You should be able to know the data mining concept as well with the concept of data warehouse.
Data mining is the process of extracting patterns from data. As more data are gathered, with the
amount of data doubling every three years, data mining is becoming an increasingly important
tool to transform these data into information. It is commonly used in a wide range of profiling
practices, such as marketing, surveillance, fraud detection and scientific discovery.
While data mining can be used to uncover patterns in data samples, it is important to be aware
that the use of non-representative samples of data may produce results that are not indicative of
the domain. Similarly, data mining will not find patterns that may be present in the domain, if
those patterns are not present in the sample being “mined”. There is a tendency for insufficiently
knowledgeable “consumers” of the results to attribute “magical abilities” to data mining, treating
the technique as a sort of all-seeing crystal ball. Like any other tool, it only functions in conjunction
with the appropriate raw material: in this case, indicative and representative data that the user
must first collect.
!
Caution The discovery of a particular pattern in a particular set of data does not necessarily
mean that pattern is representative of the whole population from which that data was
drawn.
Did u know? An important part of the data warehousing process is the verification and
validation of patterns on other samples of data.

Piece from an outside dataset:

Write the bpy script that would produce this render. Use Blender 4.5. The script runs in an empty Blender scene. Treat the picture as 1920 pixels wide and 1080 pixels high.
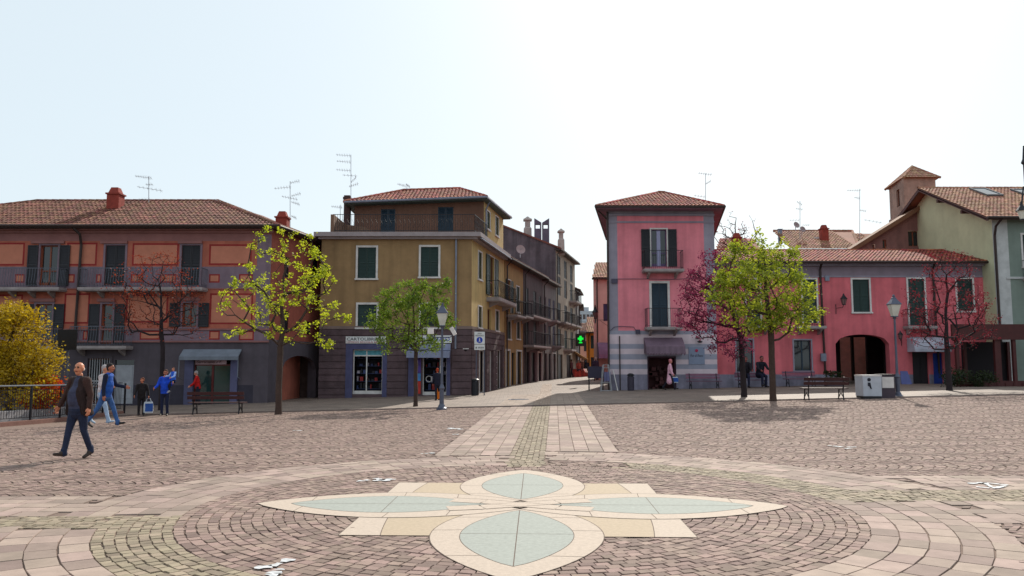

8.5.1 Characteristics of Data Warehouse
According to Bill Inmon, author of Building the data Warehouse and the guru who is widely
considered to be the originator of the data warehousing concept, there are generally four
characteristics that describe a data warehouse:
1. Subject Oriented: Data are organized according to subject instead of application, e.g., an
insurance company using a data warehouse would organize their data by customer,
premium, and claim, instead of by different products (auto, life, etc.). The data organized
by subject contain only the information necessary for decision support processing.
2. Integrated: when data resides in many separate applications in the operational environment,
encoding of data is often inconsistent. For instance, in one application, gender might be
coded as “m” and “f” in another by 0 and 1. When data are moved from the operational
environment into the data warehouse, they assume a consistent coding convention, e.g.,
gender data is transformed to “m” and “f”.
3. Time-variant: The data warehouse contains a place for storing data that are five to 10 years
old, or older, to be used for comparisons, trends, and forecasting. These data are not
updated.
4. Non-volatile: Data are not updated or changed in any way once they enter the data
warehouse, but are only loaded and accessed.